ECLI:NL:HR:2011:BP9860
Hoge Raad
- Cassatie
- J.C. van Oven
- W.A.M. van Schendel
- C.A. Streefkerk
- E.J. Numann
- Rechtspraak.nl
Cassatie over bewijsrecht en tegenbewijs in alimentatiezaak na echtscheiding
In deze zaak heeft de Hoge Raad op 29 april 2011 uitspraak gedaan in een cassatieprocedure betreffende een alimentatiegeschil na echtscheiding. De vrouw, verzoekster tot cassatie, had in hoger beroep een verzoek ingediend tot vaststelling van partneralimentatie. Het gerechtshof te Arnhem had dit verzoek afgewezen op de grond dat de vrouw zich grievend had gedragen jegens de man, verweerder in cassatie. De vrouw stelde dat de man documenten had vervalst en dat zij bewijs wilde leveren van haar stelling. Het hof had echter geoordeeld dat het aanbod tot het leveren van tegenbewijs onvoldoende concreet was gemaakt, wat leidde tot de afwijzing van haar verzoek.

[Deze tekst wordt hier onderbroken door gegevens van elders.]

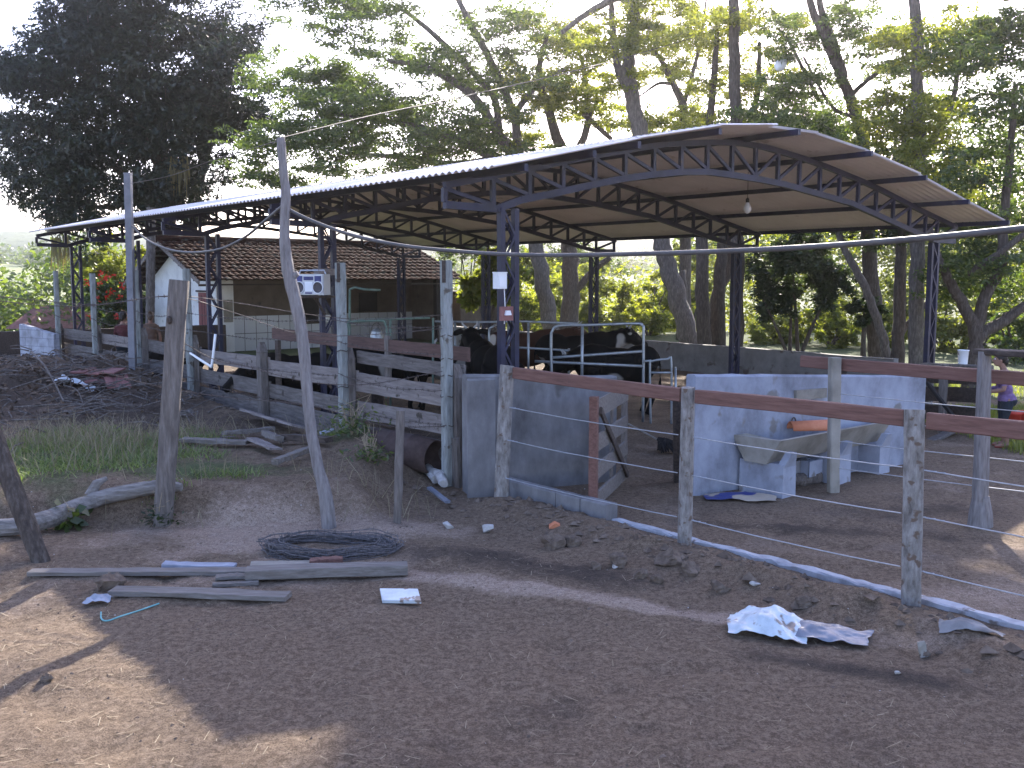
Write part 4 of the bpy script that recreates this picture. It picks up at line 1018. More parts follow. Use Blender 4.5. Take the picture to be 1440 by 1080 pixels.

De Hoge Raad oordeelde dat het hof ten onrechte de eis had gesteld dat het aanbod tot het leveren van tegenbewijs voldoende gespecificeerd moest zijn. Volgens artikel 151 lid 2 van het Wetboek van Burgerlijke Rechtsvordering staat van rechtswege tegenbewijs open tegen de door het hof voorshands bewezen geachte stelling van de man dat de vrouw zich grievend heeft gedragen. De Hoge Raad vernietigde de beschikking van het hof en verwees de zaak naar het gerechtshof te 's-Hertogenbosch voor verdere behandeling en beslissing.
Deze uitspraak benadrukt het belang van de mogelijkheid tot het leveren van tegenbewijs in civiele procedures en de noodzaak voor rechters om de regels omtrent bewijsvoering correct toe te passen. De beslissing van de Hoge Raad biedt duidelijkheid over de eisen die aan een aanbod tot tegenbewijs mogen worden gesteld, en bevestigt dat een partij niet onterecht mag worden benadeeld door een te strenge interpretatie van deze eisen.